Стихи продолжали литься, вернее — рваться из души поэта, напряжение их все нарастало. Звучала в них тоска и боль расставания с родиной — исстрадавшейся и “лютой”, в пожарищах и крови, — она представала как бы живой мученицей. Будущее Цветаева видела философски и миротворчески, — в небе поэта:
По нагориям,
По восхолмиям,
Вместе с зорями,
С колокольнями,
Конь без удержу, —
Полным парусом! —
В завтра путь держу.
В край без праотцев…
Дыхом-пыхом — дух!
Одни — погожи. —
Догоняй лопух!
На седьмом уже!
Расставание с родиной иносказательно запечатлено в поэме-сказке “Переулочки” — о чародейке, которая завораживает доброго молодца и уносит его в заоблачную высь, и в стихотворном цикле “Сугробы”, посвященном Эренбургу, но всеми помыслами обращенному к далекому любимому:
Велика раскольница
Даль, хужей — прилучница!..
Сверх волны обманчивой
В грудь — дугою Лютою!
Через хляби — няньчанный,
Берега — баюканный…
Над обеими вещами Цветаева работала весь март и апрель. 11 мая 1922 года ее и девятилетнюю Алю отвез на извозчике до Виндавского вокзала единственный провожавший, и в этом заключается некий символ ее рокового одиночества… В Берлин Цветаева приехала 15 мая 1922 года.
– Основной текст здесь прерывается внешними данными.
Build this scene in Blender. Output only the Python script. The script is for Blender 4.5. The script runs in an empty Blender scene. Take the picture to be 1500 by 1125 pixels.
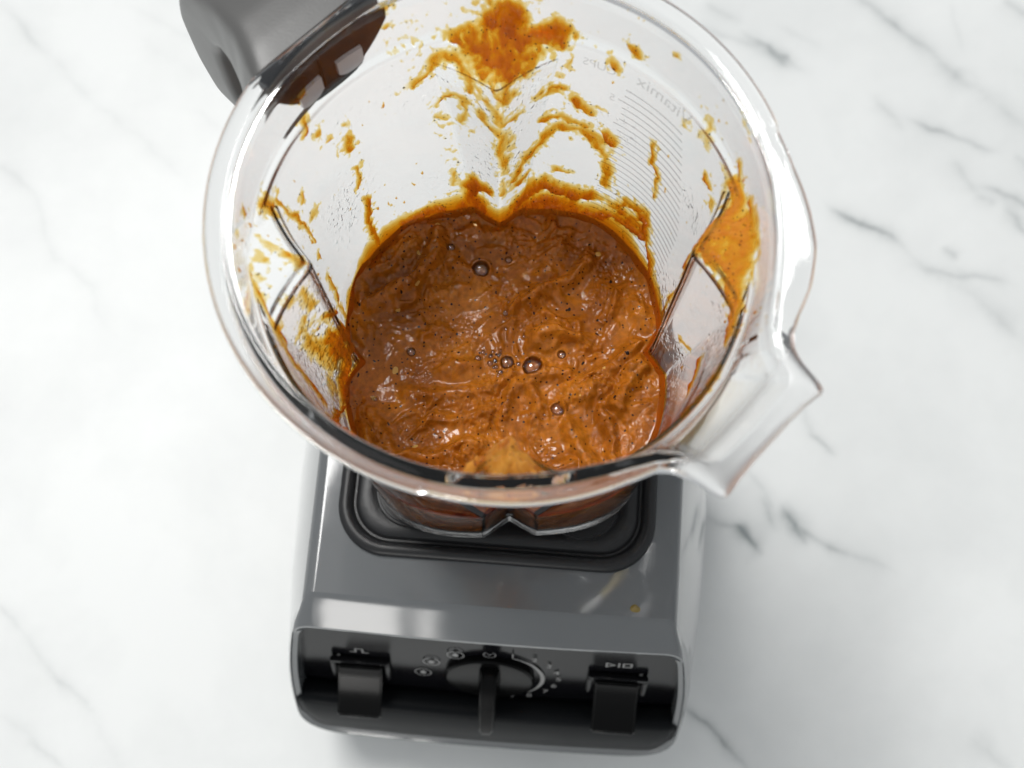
import bpy, bmesh, math, random
import numpy as np
from mathutils import Vector, Matrix

# ------------------------------------------------------------------ camera, world, lamps, exposure
scene = bpy.context.scene
CM = 0.01                      # all shapes below are written in centimetres
coll = scene.collection

cam_d = bpy.data.cameras.new("camera")
cam_o = bpy.data.objects.new("camera", cam_d)
coll.objects.link(cam_o)
cam_d.sensor_width = 36.0
cam_d.lens = 45.6
cam_o.location = (0.0029, -0.15401, 0.7179)
cam_o.rotation_euler = (math.radians(90 - 72.687), 0, 0)
cam_d.clip_start = 0.01
cam_d.clip_end = 50
cam_d.dof.use_dof = True
cam_d.dof.focus_distance = 0.465
cam_d.dof.aperture_fstop = 10.0
scene.camera = cam_o

world = bpy.data.worlds.new("World")
scene.world = world
world.use_nodes = True
bg = world.node_tree.nodes["Background"]
bg.inputs[0].default_value = (0.93, 0.97, 1.0, 1)
bg.inputs[1].default_value = 0.46

def area_lamp(name, loc, target, size, size_y, power, color):
    d = bpy.data.lights.new(name, 'AREA')
    d.shape = 'RECTANGLE'; d.size = size; d.size_y = size_y
    d.energy = power; d.color = color
    o = bpy.data.objects.new(name, d); coll.objects.link(o)
    o.location = loc
    o.rotation_euler = (Vector(target) - Vector(loc)).to_track_quat('-Z', 'Y').to_euler()
    return o
area_lamp("window_light", (-1.33, 1.57, 4.61), (0, 0, 0.2), 1.55, 1.3, 150, (1.0, 0.99, 0.97))
area_lamp("ceiling_bounce_light", (-0.85, 0.0, 2.0), (-0.85, 0.0, 0.0), 1.1, 0.9, 1.8, (1.0, 0.99, 0.98))
area_lamp("front_window_light", (-0.42, -1.6, 0.36), (-0.05, 0, 0.2), 0.17, 0.7, 4.0, (1.0, 0.98, 0.95))
area_lamp("front_window_strip_light", (-0.285, -1.62, 0.36), (-0.05, 0, 0.2), 0.035, 0.7, 0.7, (1.0, 0.98, 0.95))

scene.view_settings.view_transform = 'Standard'
scene.view_settings.look = 'None'
scene.view_settings.gamma = 1.0
scene.view_settings.use_curve_mapping = False
scene.view_settings.exposure = 0.05
scene.render.engine = 'CYCLES'
cy = scene.cycles
cy.max_bounces = 16; cy.transmission_bounces = 16; cy.transparent_max_bounces = 20
cy.diffuse_bounces = 4; cy.glossy_bounces = 6
cy.caustics_reflective = True; cy.caustics_refractive = True
cy.blur_glossy = 0.6
cy.sample_clamp_indirect = 25.0
cy.adaptive_threshold = 0.02
cy.use_denoising = True
try:
    cy.denoiser = 'OPENIMAGEDENOISE'
    cy.denoising_input_passes = 'RGB_ALBEDO_NORMAL'
except Exception:
    pass
random.seed(4)

# ------------------------------------------------------------------ helpers
def link(o, parent=None):
    coll.objects.link(o)
    if parent is not None:
        o.parent = parent
    return o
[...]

В то время там кипела литературная жизнь; существовало множество русских издательств; туда отправлялись не только эмигранты, но приезжали и советские писатели; отношения между Советской Россией и Германией были дружественными. Помог ей устроится в русском пансионе Эренбург; вскоре она встретилась с мужем, приехавшим из Праги. Цветаева пробыла в Берлине два с половинной месяца — очень напряженные и творческие. Она успела написать больше двадцати стихотворений, совершенно не похожих на прежние и открывших новые черты ее лирического дарования. Эти стихи словно ушли в подполье тайных, интимных переживаний, выраженных изощренно-зашифрованно: “Есть час на те слова. // Из слуховых глушин // Высокие права // Выстукивает жизнь…”. Стихи говорили о быте любви тленной и бытии любви вечной, — не нова была тема, но она требовала совершенно иного выражения:
Помни закон:
Здесь не владей!
Чтобы потом —
В Граде Друзей:
В этом пустом,
В этом крутом
Небе мужском —
Сплошь золотом —
В мире, где реки вспять,
На берегу — реки,
В мнимую руку взять
Мнимость другой руки.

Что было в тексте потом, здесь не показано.